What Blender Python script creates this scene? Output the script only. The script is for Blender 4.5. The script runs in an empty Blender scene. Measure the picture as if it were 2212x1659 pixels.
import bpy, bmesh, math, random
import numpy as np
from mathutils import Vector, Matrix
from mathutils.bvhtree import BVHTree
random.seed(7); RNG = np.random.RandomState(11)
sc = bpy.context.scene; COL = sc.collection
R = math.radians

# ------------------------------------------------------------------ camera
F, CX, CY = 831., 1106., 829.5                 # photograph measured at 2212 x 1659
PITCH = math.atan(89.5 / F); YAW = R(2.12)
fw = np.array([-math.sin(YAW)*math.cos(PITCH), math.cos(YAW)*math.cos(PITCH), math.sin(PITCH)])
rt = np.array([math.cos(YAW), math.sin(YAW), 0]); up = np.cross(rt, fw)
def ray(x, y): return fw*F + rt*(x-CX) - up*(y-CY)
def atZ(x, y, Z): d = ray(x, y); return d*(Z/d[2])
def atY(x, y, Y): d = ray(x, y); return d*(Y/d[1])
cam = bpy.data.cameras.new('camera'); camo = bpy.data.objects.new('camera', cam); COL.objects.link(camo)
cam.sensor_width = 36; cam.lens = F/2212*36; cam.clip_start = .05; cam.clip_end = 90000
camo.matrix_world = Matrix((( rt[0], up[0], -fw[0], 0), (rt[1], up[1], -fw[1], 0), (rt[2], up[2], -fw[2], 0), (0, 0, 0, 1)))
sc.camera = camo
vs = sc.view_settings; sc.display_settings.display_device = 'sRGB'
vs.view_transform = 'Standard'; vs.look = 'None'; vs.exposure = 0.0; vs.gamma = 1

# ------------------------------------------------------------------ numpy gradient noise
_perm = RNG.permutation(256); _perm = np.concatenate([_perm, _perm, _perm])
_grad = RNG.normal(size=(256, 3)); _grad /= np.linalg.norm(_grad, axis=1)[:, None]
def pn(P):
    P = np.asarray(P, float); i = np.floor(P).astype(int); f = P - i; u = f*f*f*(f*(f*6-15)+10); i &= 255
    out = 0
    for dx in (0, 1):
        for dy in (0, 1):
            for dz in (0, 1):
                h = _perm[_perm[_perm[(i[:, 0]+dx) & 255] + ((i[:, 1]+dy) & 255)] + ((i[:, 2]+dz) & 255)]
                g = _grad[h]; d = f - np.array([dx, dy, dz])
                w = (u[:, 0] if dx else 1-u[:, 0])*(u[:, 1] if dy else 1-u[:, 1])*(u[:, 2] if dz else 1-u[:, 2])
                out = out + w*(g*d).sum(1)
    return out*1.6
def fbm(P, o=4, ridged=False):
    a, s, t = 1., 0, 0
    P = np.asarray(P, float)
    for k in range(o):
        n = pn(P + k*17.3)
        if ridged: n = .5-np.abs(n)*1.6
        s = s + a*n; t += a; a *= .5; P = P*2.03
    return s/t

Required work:
Copy, please, exactly the lines that start at the first line of the data and end at the line containing "vs.view_transform = 'Standard';", both kept and no others.

Output below:
What Blender Python script creates this scene? Output the script only. The script is for Blender 4.5. The script runs in an empty Blender scene. Measure the picture as if it were 2212x1659 pixels.
import bpy, bmesh, math, random
import numpy as np
from mathutils import Vector, Matrix
from mathutils.bvhtree import BVHTree
random.seed(7); RNG = np.random.RandomState(11)
sc = bpy.context.scene; COL = sc.collection
R = math.radians

# ------------------------------------------------------------------ camera
F, CX, CY = 831., 1106., 829.5                 # photograph measured at 2212 x 1659
PITCH = math.atan(89.5 / F); YAW = R(2.12)
fw = np.array([-math.sin(YAW)*math.cos(PITCH), math.cos(YAW)*math.cos(PITCH), math.sin(PITCH)])
rt = np.array([math.cos(YAW), math.sin(YAW), 0]); up = np.cross(rt, fw)
def ray(x, y): return fw*F + rt*(x-CX) - up*(y-CY)
def atZ(x, y, Z): d = ray(x, y); return d*(Z/d[2])
def atY(x, y, Y): d = ray(x, y); return d*(Y/d[1])
cam = bpy.data.cameras.new('camera'); camo = bpy.data.objects.new('camera', cam); COL.objects.link(camo)
cam.sensor_width = 36; cam.lens = F/2212*36; cam.clip_start = .05; cam.clip_end = 90000
camo.matrix_world = Matrix((( rt[0], up[0], -fw[0], 0), (rt[1], up[1], -fw[1], 0), (rt[2], up[2], -fw[2], 0), (0, 0, 0, 1)))
sc.camera = camo
vs = sc.view_settings; sc.display_settings.display_device = 'sRGB'
vs.view_transform = 'Standard'; vs.look = 'None'; vs.exposure = 0.0; vs.gamma = 1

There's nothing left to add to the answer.